On 12/14/2012 7:10 AM, Mark Martinec wrote:
I think we will focus on 3.4 released with the fix.
People using 3.3 can apply the patch, yes?
This is certainly an option. Timeliness of this depends much
on the responsiveness of popular Unix/Linux distributions,
I'd expect that a majority of end-users are reluctant
to apply local patches if they get their software prepackaged
through some distro.

Comment 3 on bug 6872?  The adding @ and space?
I think it's a horrible kludge, sorry.
It looks horrible, but comes from the RFC 1035 section 5.1
syntax specs for a zone file syntax:

   <character-string> is expressed in one or two ways: as a contiguous set
   of characters without interior spaces, or as a string beginning with a "
   and ending with a ".  Inside a " delimited string any character can
   occur, except for a " itself, which must be quoted using \ (back slash).

It is very unfortunate that the Net::DNS chose the syntax of a zone
file for its API (which need not be constrained to 7-bit ascii text).
It is also very unfortunate that SpamAssassin in many places
ignores this fact and assumes an 8-bit clean API to Net::DNS.

By a lucky coincidence, in most cases (plain text labels and data)
both forms happen to be the same (apart from double quotes).

The RFC 1035 section 5.1 text makes double quotes optional
around a simple text with no spaces, and this is the reason
the Net::DNS chose now to drop this optional double quotes
unless the string contains funny characters.

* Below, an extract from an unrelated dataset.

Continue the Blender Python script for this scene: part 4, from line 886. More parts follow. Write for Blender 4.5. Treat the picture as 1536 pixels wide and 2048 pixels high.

So the bug lies on our wrong assumption that Net::DNS API
provides access to data with no zone file encodings.

Adding a space or an @ makes Net::DNS choose the double-quote
form, which is what sa-update 3.3 unfortunately expects.

So yes, it is a kludge, but not a freevolous hack, but
something that comes directly from RFC 1035.
Thanks. This is really well researched and defends Net::DNS's choice to make this change quite well.

From SA's perspective, I believe we should follow the RFC and release versions that work with the newer Net::DNS. This means if we have to drop support for older Net::DNS, I would support that as well.

Right now, as I understand it:

A) you've already patched sa-update in trunk to handle this and it works with older and newer Net::DNS versions

B) Rather than change our backend automated DNS to add the kludgey entries and hope they work and aren't destroyed in the DNS ecosystem, if the community demand exists, we push a new 3.3 release with the same patch.

Overall, 3.4 has been far too long in the making and contains a wonderful number of bug fixes. Running 3.3 at this point is just not what I would recommend to anyone.